Gordon began writing and directing for the stage in 1985. In 1992, he became co-director of the Pick Up Performance Company, which his father, choreographer and director David Gordon, founded in 1971 and incorporated in 1978.

The younger Gordon was awarded a Guggenheim Fellowship in playwriting in 1998. It was here that he gained recognition for his abiding subject: marginalized and forgotten history, and the invisible players who inhabit that space, developing a blend of historical fact, imagined truth, and complete fiction that continues to dominate his work.

A match made for art

According to Holzapfel, the collaboration came about after Sara Coffey, VPL artistic director, put the two together to develop the theater piece; Gordon had needed the expertise of a local historian.

It was in a Marlboro College seminar course, “Presence of the Past,” where Gordon and Holzapfel sifted through archival material and walked the rural landscape of Windham County. They developed not just a scholarly, but an artistic collaboration, Holzapfel says.

For “Not What Happened,” Holzapfel developed complex, historically inflected photographic images integral to the visual design of the performance work.

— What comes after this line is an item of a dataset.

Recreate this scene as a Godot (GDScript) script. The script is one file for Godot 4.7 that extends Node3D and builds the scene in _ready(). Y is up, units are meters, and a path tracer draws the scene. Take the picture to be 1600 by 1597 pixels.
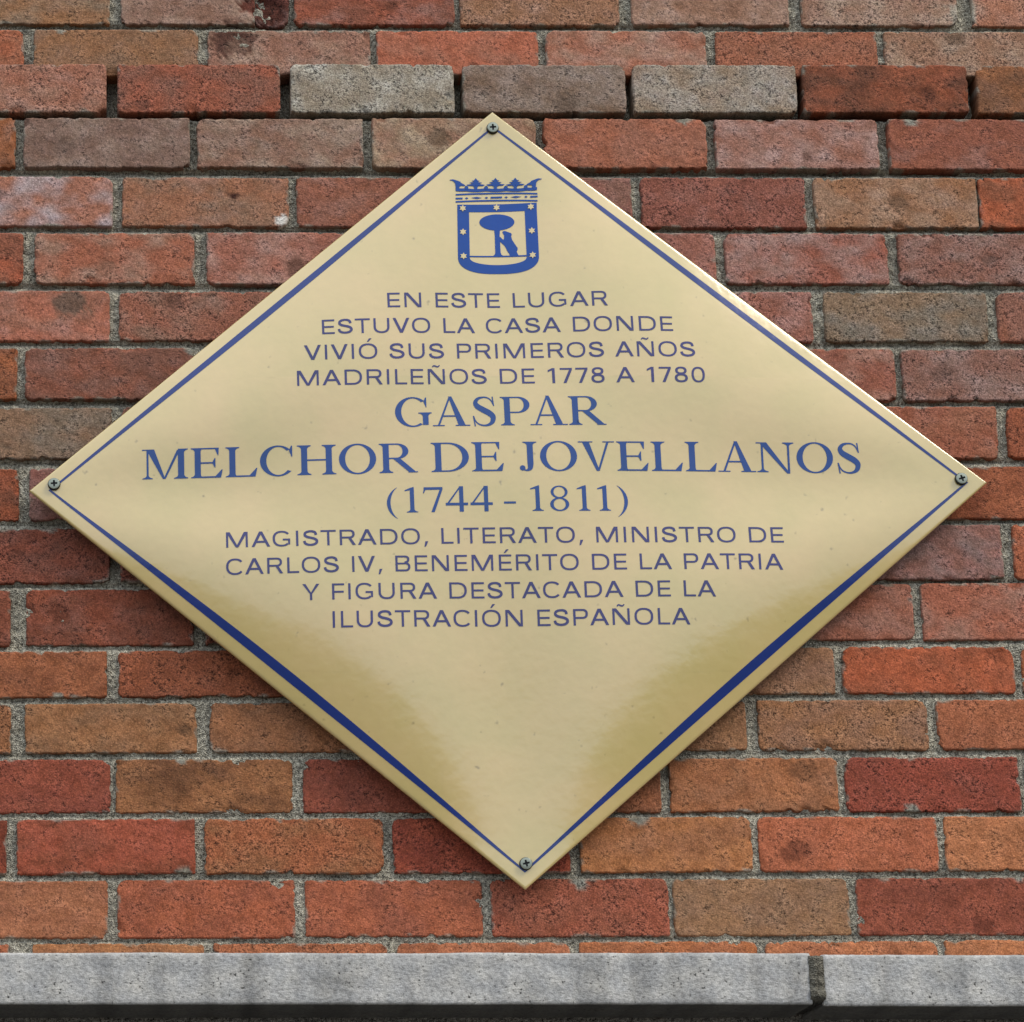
extends Node3D
# A lozenge-shaped commemorative plaque screwed to an old brick wall, above a stone ledge.
# Wall face at z = 0, x to the right, y up from the street, metres throughout.

# course: y at x = 0, slope, brick height, joint depth, how far it stands proud, bricks [left, right, colour, second colour]
const ROWS := [
	[3.7897, -0.00276, 0.0840, 0.007, 0.0000, [[-0.6289, -0.3756, "96604e", "a07866"], [-0.3632, -0.1274, "a35d45", "a87a68"], [-0.1141, 0.1312, "96604e", "a07866"], [0.1445, 0.3880, "a4583c", "9c5a42"], [0.3956, 0.6371, "96604e", "a07866"], [0.6466, 0.8872, "9c6a52", "a5806c"], [0.8995, 1.1410, "a4583c", "9c5a42"], [1.1505, 1.3959, "9c6a52", "a5806c"], [1.4082, 1.6616, "a4583c", "9c5a42"]]],
	[3.6957, -0.00274, 0.0830, 0.007, 0.0000, [[-0.7410, -0.4926, "9c6a52", "a5806c"], [-0.4803, -0.2458, "9c6a52", "a5806c"], [-0.2326, 0.0113, "ae573b", "a5604a"], [0.0246, 0.2666, "9c6a52", "a5806c"], [0.2742, 0.5144, "96603e", "8a6048"], [0.5238, 0.7631, "a4583c", "9c5a42"], [0.7753, 1.0155, "a85434", "9a5a40"], [1.0250, 1.2689, "96603e", "8a6048"], [1.2812, 1.5296, "a4583c", "9c5a42"]]],
	[3.6050, -0.00205, 0.0873, 0.008, 0.0000, [[-0.5109, -0.2624, "9c6c58", "a98674"], [-0.2502, -0.0038, "96603c", "8a6a55"], [0.0113, 0.2097, "8c6050", "9a7566"], [0.2652, 0.5031, "99482f", "8a4a38"], [0.5097, 0.7448, "9a6446", "a06a50"], [0.7608, 0.9931, "93634e", "a07563"], [1.0100, 1.2404, "9c6c58", "a98674"], [1.2602, 1.4238, "b0694e", "a8705c"], [1.4360, 1.6846, "8c6050", "9a7566"]]],
	[3.5185, -0.00272, 0.0721, 0.006, 0.0000, [[-0.6198, -0.3733, "a35d45", "a87a68"], [-0.3611, -0.1291, "a85434", "9a5a40"], [-0.1160, 0.1254, "96603e", "8a6048"], [0.1385, 0.3779, "96604e", "a07866"], [0.3854, 0.6230, "ae573b", "a5604a"], [0.6324, 0.8691, "a35d45", "a87a68"], [0.8813, 1.1189, "a4583c", "9c5a42"], [1.1282, 1.3696, "9c6a52", "a5806c"], [1.3817, 1.6283, "96604e", "a07866"]]],
	[3.4595, -0.00135, 0.0777, 0.036, 0.0040, [[-0.5152, -0.2694, "a89a8c", "94806e"], [-0.2573, -0.0084, "a4604a", "a5705e"], [0.0065, 0.2442, "a05038", "8c5444"], [0.2582, 0.4978, "a89a8c", "94806e"], [0.5090, 0.7476, "8a7064", "7a5a48"], [0.7570, 0.9965, "967a66", "a09084"], [1.0040, 1.2454, "94482c", "6e3c2a"], [1.2576, 1.4953, "92542f", "7a4a30"], [1.5074, 1.7532, "967a66", "a09084"]]],
	[3.3746, -0.00202, 0.0789, 0.011, 0.0020, [[-0.6358, -0.3886, "8c5f4e", "987868"], [-0.3765, -0.1400, "98522c", "804a30"], [-0.1298, 0.1122, "7e5a4e", "8c6c60"], [0.1215, 0.3635, "8c5f4e", "987868"], [0.3756, 0.6139, "966650", "a08068"], [0.6241, 0.8615, "a3583e", "9c5c48"], [0.8727, 1.1101, "9a5c4a", "a87c74"], [1.1240, 1.3623, "98503a", "8c4a38"], [1.3744, 1.6216, "7e5a4e", "8c6c60"]]],
	[3.2842, -0.00167, 0.0785, 0.008, 0.0000, [[-0.5024, -0.2573, "98543e", "8c5040"], [-0.2453, 0.0009, "a3614c", "a88c8c"], [0.0129, 0.2545, "9c5e42", "8c6450"], [0.2647, 0.5036, "98543e", "8c5040"], [0.5137, 0.7489, "97544a", "8e5c50"], [0.7609, 0.9998, "975244", "8c4a3c"], [1.0108, 1.2469, "98603f", "a0745c"], [1.2488, 1.4793, "b0502a", "8c4a30"], [1.4913, 1.7364, "975244", "8c4a3c"]]],
	[3.1965, -0.00067, 0.0801, 0.007, 0.0010, [[-0.6163, -0.3752, "a05a48", "a87468"], [-0.3633, -0.1275, "a54c2e", "8c4a34"], [-0.1128, 0.1183, "a3573e", "a0705e"], [0.1339, 0.3752, "a05a48", "a87468"], [0.3853, 0.6183, "9a5a48", "8c5a4c"], [0.6302, 0.8651, "9c5a4c", "8c5850"], [0.8770, 1.1118, "98503f", "a0726a"], [1.1256, 1.3613, "8e5648", "987068"], [1.3733, 1.6143, "a3573e", "a0705e"]]],
	[3.1094, -0.00099, 0.0768, 0.006, 0.0000, [[-0.4978, -0.2546, "9a5642", "8c6050"], [-0.2427, -0.0036, "ae5d46", "9c5c48"], [0.0082, 0.2500, "9a5642", "8c6050"], [0.2609, 0.4963, "9a5642", "8c6050"], [0.5082, 0.7473, "9a5642", "8c6050"], [0.7591, 0.9991, "9c5848", "a87068"], [1.0137, 1.2491, "8c6a52", "7e6c5e"], [1.2609, 1.4909, "96543f", "8a5c50"], [1.5027, 1.7460, "9a5642", "8c6050"]]],
	[3.0223, -0.00165, 0.0789, 0.007, 0.0020, [[-0.6196, -0.3802, "96503e", "a06858"], [-0.3684, -0.1343, "a0522a", "8c4c30"], [-0.1252, 0.1171, "8c4a36", "7c4a3c"], [0.1325, 0.3666, "8c4a36", "7c4a3c"], [0.3793, 0.6116, "8c4a36", "7c4a3c"], [0.6234, 0.8612, "9a5642", "8c6050"], [0.8730, 1.1107, "96503e", "a06858"], [1.1189, 1.3539, "8e584a", "966e66"], [1.3657, 1.6050, "8c4a36", "7c4a3c"]]],
	[2.9339, 0.00098, 0.0780, 0.007, 0.0010, [[-0.4930, -0.2518, "8c4a36", "7c4a3c"], [-0.2401, 0.0000, "886048", "7c6454"], [0.0117, 0.2518, "86503e", "7c5848"], [0.2635, 0.5000, "8c4a36", "7c4a3c"], [0.5108, 0.7482, "9a5642", "8c6050"], [0.7599, 0.9964, "9a5642", "8c6050"], [1.0081, 1.2491, "9a5038", "a05c44"], [1.2608, 1.4928, "a4502e", "94482c"], [1.5045, 1.7457, "8c4a36", "7c4a3c"]]],
	[2.8442, 0.00195, 0.0776, 0.006, 0.0000, [[-0.6163, -0.3760, "9a5642", "8c6050"], [-0.3644, -0.1310, "924426", "7e4430"], [-0.1176, 0.1158, "8c5048", "8a5c54"], [0.1310, 0.3671, "7a4236", "7c4a3c"], [0.3787, 0.6139, "9a5642", "8c6050"], [0.6255, 0.8607, "9a5642", "8c6050"], [0.8742, 1.1120, "9a5642", "8c6050"], [1.1237, 1.3678, "a3522f", "8c4428"], [1.3794, 1.6196, "7a4236", "7c4a3c"]]],
	[2.7549, 0.00453, 0.0805, 0.006, 0.0010, [[-0.4844, -0.2490, "9a5642", "8c6050"], [-0.2374, -0.0027, "86402e", "744034"], [0.0098, 0.2490, "843f30", "744034"], [0.2606, 0.4989, "8c4a36", "7c4a3c"], [0.5105, 0.7444, "9a5642", "8c6050"], [0.7551, 0.9898, "9a5642", "8c6050"], [1.0032, 1.2424, "925a50", "8a6864"], [1.2558, 1.4851, "ac5534", "a05030"], [1.4967, 1.7322, "9a5642", "8c6050"]]],
	[2.6667, 0.00740, 0.0819, 0.005, 0.0000, [[-0.6053, -0.3719, "8c4a36", "7c4a3c"], [-0.3604, -0.1411, "88422c", "743a2a"], [-0.1207, 0.1127, "8a4029", "743c2c"], [0.1269, 0.3630, "85402c", "744034"], [0.3763, 0.6116, "8c4a36", "7c4a3c"], [0.6249, 0.8601, "9a5642", "8c6050"], [0.8716, 1.1122, "9e553f", "a06454"], [1.1219, 1.3616, "a5563e", "a06858"], [1.3731, 1.6066, "85402c", "744034"]]],
	[2.5858, 0.00512, 0.0679, 0.003, 0.0000, [[-0.4780, -0.2463, "b04e27", "a04c2c"], [-0.2349, -0.0071, "9c522e", "8c4a2c"], [0.0071, 0.2437, "984a2a", "8a4428"], [0.2561, 0.4936, "924628", "7c4430"], [0.5050, 0.7408, "9a5642", "8c6050"], [0.7523, 0.9969, "a06a4a", "96644c"], [1.0057, 1.2458, "b04e27", "a04c2c"], [1.2547, 1.4869, "a8562e", "984c2c"], [1.4984, 1.7300, "9a5642", "8c6050"]]],
	[2.5096, 0.00446, 0.0708, 0.003, 0.0010, [[-0.6014, -0.3681, "ac5a35", "a05434"], [-0.3567, -0.1388, "985a32", "8a5030"], [-0.1212, 0.1160, "9c6038", "8c5a3a"], [0.1327, 0.3681, "9c5c36", "8c5638"], [0.3804, 0.6185, "9a5634", "8c6050"], [0.6300, 0.8707, "a06844", "96603f"], [0.8856, 1.1202, "a26640", "98644a"], [1.1317, 1.3698, "ac5a35", "a05434"], [1.3812, 1.6145, "a26640", "98644a"]]],
	[2.4291, 0.00222, 0.0767, 0.003, 0.0000, [[-0.4765, -0.2438, "9a5432", "8c5034"], [-0.2325, -0.0017, "94422c", "8a3c2a"], [0.0035, 0.2465, "985a32", "744428"], [0.2596, 0.4973, "90402c", "7e3a2a"], [0.5087, 0.7490, "9a5432", "8c5034"], [0.7595, 0.9920, "a85f35", "985a38"], [0.9998, 1.2402, "983f2c", "8c3e2e"], [1.2481, 1.4805, "a04a2c", "8c4028"], [1.4919, 1.7246, "985a32", "744428"]]],
	[2.3455, 0.00378, 0.0763, 0.003, 0.0010, [[-0.6112, -0.3816, "b06634", "a05e38"], [-0.3703, -0.1434, "85361f", "6e3020"], [-0.1313, 0.1130, "a0452c", "8c4028"], [0.1234, 0.3686, "a65630", "985834"], [0.3799, 0.6216, "9c4028", "8c3826"], [0.6337, 0.8693, "b06634", "a05e38"], [0.8771, 1.1223, "b65a36", "a85434"], [1.1301, 1.3683, "b8683c", "a86038"], [1.3796, 1.6092, "9c4028", "8c3826"]]],
	[2.2604, 0.00345, 0.0794, 0.003, 0.0000, [[-0.4713, -0.2412, "986644", "8e6248"], [-0.2300, -0.0052, "a65e3c", "9a5638"], [0.0061, 0.2472, "a8502f", "984a30"], [0.2593, 0.5005, "a85232", "984c34"], [0.5109, 0.7521, "a04c34", "964c36"], [0.7573, 0.9967, "986644", "8e6248"], [1.0045, 1.2483, "94442e", "863e2c"], [1.2595, 1.4896, "a85232", "984c34"]]],
	[2.1786, 0.00405, 0.0717, 0.004, 0.0000, [[-0.5880, -0.3603, "aa6638", "9a5c38"], [-0.3491, -0.1393, "a4532e", "984a2c"], [-0.1083, 0.1238, "aa6638", "9a5c38"], [0.1350, 0.3715, "ae5d35", "9c5434"], [0.3818, 0.6165, "aa5c38", "9c5434"], [0.6277, 0.8685, "b4602f", "a45a34"], [0.8779, 1.1109, "b4643a", "a45a38"], [1.1187, 1.3534, "b8683a", "a86038"], [1.3646, 1.5923, "ae5d35", "9c5434"]]],
]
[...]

Holzapfel is a local historian who both resides in and centers his work on his hometown of Marlboro. A 1997 graduate of Bard College's photography program, Holzapfel has spent the past decade photographing, collecting stories, and interviewing his fellow townspeople in a tradition of small-town photography reaching back to the early 1900s.

He is a recipient of numerous grants and awards from the Vermont Humanities Council, Vermont Arts Council, and the Vermont Folklife Center.

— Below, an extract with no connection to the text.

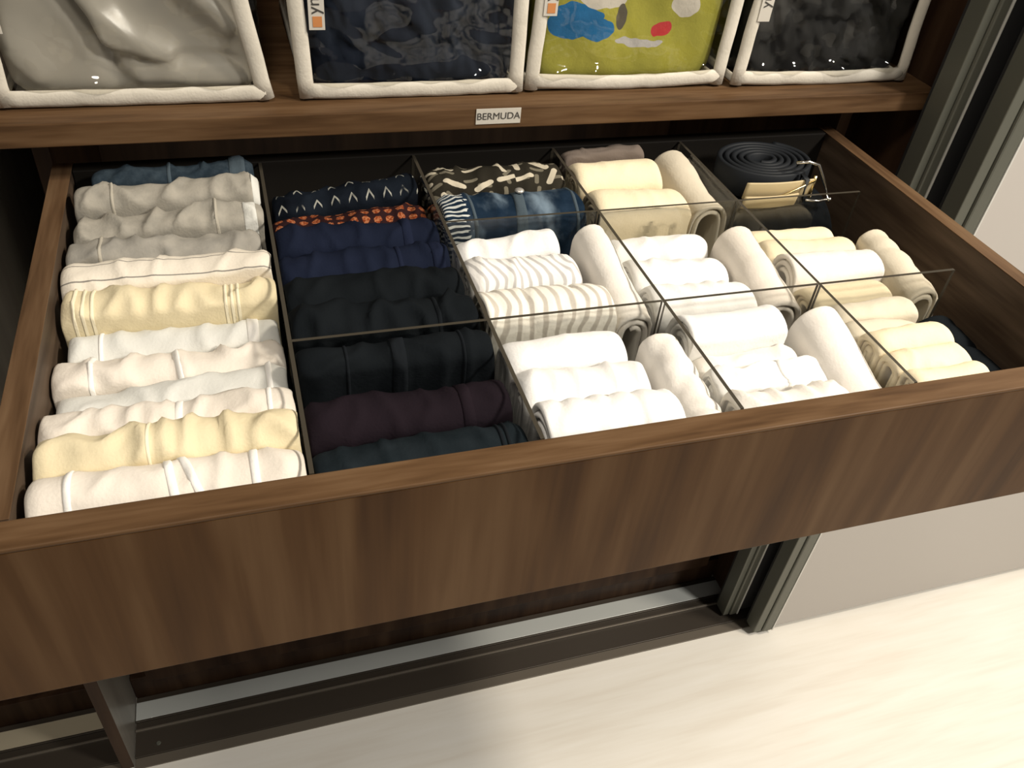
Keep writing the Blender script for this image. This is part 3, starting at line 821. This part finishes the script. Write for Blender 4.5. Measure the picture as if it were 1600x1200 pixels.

“Ain and I spent months together going through many local historical societies in the area,” said Holzapfel. “We tried to get the feeling of what a woman in New England would have been like in 1803 or 1804, someone of whom we really have no historical documentation.”

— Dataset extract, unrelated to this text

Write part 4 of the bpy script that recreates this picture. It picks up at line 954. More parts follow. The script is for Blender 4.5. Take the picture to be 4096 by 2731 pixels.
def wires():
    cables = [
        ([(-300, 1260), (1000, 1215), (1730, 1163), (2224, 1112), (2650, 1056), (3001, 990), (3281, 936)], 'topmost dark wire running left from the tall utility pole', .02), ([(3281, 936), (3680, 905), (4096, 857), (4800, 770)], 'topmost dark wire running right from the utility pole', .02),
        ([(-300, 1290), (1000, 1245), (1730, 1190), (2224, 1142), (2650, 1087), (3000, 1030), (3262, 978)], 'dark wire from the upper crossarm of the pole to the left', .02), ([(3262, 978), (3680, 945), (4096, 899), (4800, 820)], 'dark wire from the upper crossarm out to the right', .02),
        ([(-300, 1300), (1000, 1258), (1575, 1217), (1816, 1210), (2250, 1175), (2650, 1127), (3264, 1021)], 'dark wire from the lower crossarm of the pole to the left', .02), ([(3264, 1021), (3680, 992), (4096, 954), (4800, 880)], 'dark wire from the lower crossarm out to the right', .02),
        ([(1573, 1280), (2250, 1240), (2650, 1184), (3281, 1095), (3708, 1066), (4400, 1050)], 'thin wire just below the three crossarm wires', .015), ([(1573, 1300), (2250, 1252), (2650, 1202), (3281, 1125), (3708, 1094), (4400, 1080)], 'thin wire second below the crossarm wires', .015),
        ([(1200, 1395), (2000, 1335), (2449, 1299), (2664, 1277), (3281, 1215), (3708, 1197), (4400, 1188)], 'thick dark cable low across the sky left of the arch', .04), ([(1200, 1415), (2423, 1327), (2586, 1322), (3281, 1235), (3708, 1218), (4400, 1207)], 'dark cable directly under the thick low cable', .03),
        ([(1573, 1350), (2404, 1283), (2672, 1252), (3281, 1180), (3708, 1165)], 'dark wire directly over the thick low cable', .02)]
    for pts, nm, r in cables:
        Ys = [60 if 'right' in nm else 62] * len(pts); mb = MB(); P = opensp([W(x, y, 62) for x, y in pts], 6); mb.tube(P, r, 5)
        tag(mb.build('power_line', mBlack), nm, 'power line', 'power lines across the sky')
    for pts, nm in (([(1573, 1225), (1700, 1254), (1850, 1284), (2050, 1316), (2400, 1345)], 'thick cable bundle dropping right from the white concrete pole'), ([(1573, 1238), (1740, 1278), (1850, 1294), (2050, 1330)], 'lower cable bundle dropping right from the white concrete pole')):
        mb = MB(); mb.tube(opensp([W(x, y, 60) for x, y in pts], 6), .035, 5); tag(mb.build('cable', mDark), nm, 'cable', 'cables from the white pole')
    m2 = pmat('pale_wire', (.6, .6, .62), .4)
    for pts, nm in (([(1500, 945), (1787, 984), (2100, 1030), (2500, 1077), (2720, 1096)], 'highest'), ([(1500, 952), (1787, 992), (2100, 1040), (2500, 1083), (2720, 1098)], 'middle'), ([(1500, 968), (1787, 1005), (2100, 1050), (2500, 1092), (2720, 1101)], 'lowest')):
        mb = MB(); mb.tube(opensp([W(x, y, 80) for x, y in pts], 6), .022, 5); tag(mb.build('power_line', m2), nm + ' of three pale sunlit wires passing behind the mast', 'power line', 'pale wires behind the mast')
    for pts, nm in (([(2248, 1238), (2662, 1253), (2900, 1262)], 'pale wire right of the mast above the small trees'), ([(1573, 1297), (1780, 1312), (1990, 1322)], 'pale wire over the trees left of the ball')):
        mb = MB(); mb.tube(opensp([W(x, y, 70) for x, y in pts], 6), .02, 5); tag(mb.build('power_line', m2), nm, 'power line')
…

As part of their research, Gordon and Holzapfel studied domestic artifacts at the museum of the historic village of Old Deerfield, Mass. There they took a class in hearth cooking, trying as best they could to get the rhythm and detail of the living history.

“For 'Not What Happened,' I made a series of photographs of things one would see in everyday life in 1804,” Holzapfel says. “It was an interesting task because there were no photographs at the time to guide me. For the stage production, we will blow up six or seven of these as backdrops to the drama, what we are calling 'photographic contemplations.'”

It would be misleading to contend that “Not What Happened” is a traditional historical reenactment of the past. Gordon's unique approach to developing new work is a deep investigation into “place.”

Southeastern Vermont as springboard

Gordon used the human history, natural history and present-day life of several southeastern Vermont villages as a springboard for this new evening-length work that explores the politics and ambiguities of our relationship to our past.

“Not What Happened” is a work that considers the implications of who gets written into the historical record and who gets forgotten.

As Gordon expounds, “History is the fictive engine which makes a storyline out of real life. There never is the full story, but history tells select stories to make something traceable.”

He said he felt compelled to bring to life this New England woman in “Not What Happened” because, in a lot of ways, he had never done anything like this before. Unlike much of his other historical works, this story takes place in a small rural town and in a non-documented past.

“It is a challenge because there you find find less man-made evidence for tracking the story,” he says. “I am attracted to stories which have been overlooked and have left little traceable evidence. I like the small figures on the edge of history's giant paintings.”

Yet “Not What Happened” is not abstruse intellectual theory. Rather, it is a compelling drama with a definite narrative. Gordon says, “In all my works there is a clear story. I want people drawn into the canvas I am creating.”

Gordon still considers “Not What Happened” a work in progress. An earlier version was performed at Mass MOCA in North Adams, Mass., last year to great acclaim, and the piece will have an official premiere this September at the Flynn Center in Burlington.